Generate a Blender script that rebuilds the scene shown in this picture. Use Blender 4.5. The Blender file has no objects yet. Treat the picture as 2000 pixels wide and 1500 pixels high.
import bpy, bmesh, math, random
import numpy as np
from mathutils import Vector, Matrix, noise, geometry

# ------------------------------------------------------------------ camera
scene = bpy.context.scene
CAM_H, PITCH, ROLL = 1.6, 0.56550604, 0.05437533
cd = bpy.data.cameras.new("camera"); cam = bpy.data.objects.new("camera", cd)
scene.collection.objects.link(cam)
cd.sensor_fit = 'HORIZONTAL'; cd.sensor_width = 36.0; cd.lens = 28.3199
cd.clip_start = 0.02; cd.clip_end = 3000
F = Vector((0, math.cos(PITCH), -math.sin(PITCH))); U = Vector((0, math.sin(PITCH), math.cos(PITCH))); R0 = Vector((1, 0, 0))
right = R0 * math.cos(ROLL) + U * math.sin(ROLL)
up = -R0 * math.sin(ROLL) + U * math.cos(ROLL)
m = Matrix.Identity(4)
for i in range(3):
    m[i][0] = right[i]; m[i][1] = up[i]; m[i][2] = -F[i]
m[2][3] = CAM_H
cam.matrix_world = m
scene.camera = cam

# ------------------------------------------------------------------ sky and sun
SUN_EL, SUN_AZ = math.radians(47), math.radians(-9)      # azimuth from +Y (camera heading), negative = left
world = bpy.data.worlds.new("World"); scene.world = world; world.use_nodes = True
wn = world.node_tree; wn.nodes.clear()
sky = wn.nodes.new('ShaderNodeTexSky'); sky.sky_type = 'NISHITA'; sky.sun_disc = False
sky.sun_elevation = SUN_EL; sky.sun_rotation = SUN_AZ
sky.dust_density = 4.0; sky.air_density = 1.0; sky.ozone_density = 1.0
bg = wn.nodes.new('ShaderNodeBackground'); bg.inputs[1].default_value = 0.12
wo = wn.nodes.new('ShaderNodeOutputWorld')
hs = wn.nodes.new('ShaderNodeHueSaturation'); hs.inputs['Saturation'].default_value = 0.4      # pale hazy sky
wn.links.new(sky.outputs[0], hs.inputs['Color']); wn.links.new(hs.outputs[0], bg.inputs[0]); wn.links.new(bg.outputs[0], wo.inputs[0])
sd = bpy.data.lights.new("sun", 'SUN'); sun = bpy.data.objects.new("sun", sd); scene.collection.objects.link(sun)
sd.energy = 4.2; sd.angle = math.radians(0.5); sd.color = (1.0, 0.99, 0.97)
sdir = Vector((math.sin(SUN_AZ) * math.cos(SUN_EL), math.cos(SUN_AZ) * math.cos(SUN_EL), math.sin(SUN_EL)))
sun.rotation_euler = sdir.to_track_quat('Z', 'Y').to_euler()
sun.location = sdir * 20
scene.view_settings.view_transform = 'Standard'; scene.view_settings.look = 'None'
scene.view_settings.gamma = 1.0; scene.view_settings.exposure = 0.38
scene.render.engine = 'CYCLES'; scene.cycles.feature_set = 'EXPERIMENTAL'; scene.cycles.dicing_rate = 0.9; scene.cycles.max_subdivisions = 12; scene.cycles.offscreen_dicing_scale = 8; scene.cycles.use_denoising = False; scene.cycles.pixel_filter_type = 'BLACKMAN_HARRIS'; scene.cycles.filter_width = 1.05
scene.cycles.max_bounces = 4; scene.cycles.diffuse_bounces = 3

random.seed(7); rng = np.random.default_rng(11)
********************
EXERCISE REQUIREMENTS = Please reproduce exactly the lines above, beginning with the first and ending with the line that contains "from mathutils import", and include nothing outside that range.

THE RESULT =
Generate a Blender script that rebuilds the scene shown in this picture. Use Blender 4.5. The Blender file has no objects yet. Treat the picture as 2000 pixels wide and 1500 pixels high.
import bpy, bmesh, math, random
import numpy as np
from mathutils import Vector, Matrix, noise, geometry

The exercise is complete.